It’s Tuesday, January 5, and Biden’s lofty climate plans have gotten an unexpected financial boost.
President-elect Joe Biden has started off the new year with a potential funding win for his climate plan. The story behind the unexpected windfall goes back to 2009, when then-President Barack Obama signed the American Recovery and Reinvestment Act. That stimulus bill included billions of dollars for a Department of Energy loan program to help finance the deployment of solar and wind projects across the country.
But for the last four years, the funds from that loan program have sat untouched by the Trump administration, leaving an approximate $40 billion of unused Energy Department loan authority available for the new Biden administration to use to advance its hefty clean energy goals.

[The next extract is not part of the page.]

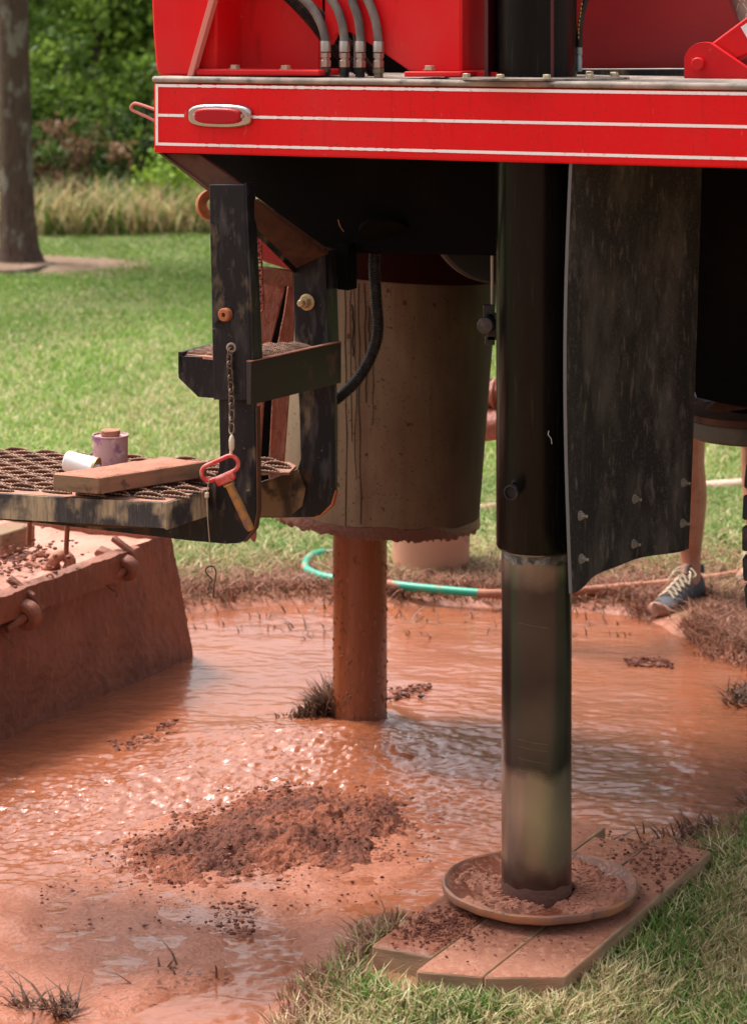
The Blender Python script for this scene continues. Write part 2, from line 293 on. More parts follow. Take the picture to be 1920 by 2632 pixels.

Environmental advocates say that the incoming Biden administration could tweak the loan programs language slightly to direct some of those sitting funds toward energy storage technology to smooth out the variability of power from solar and wind sources.
“There’s a lot that you can do with the money that’s sitting at DOE,” Dan Reicher, who ran DOE’s energy efficiency and renewable energy office under President Bill Clinton, told Politico.
Although $40 billion is only a small portion of the funds needed to execute Biden’s $2 trillion dollar climate plan, the existing loan authority presents an opportunity to hit the ground running on his larger carbon neutrality plans as soon as he takes office on January 20 — and without any help from Congress.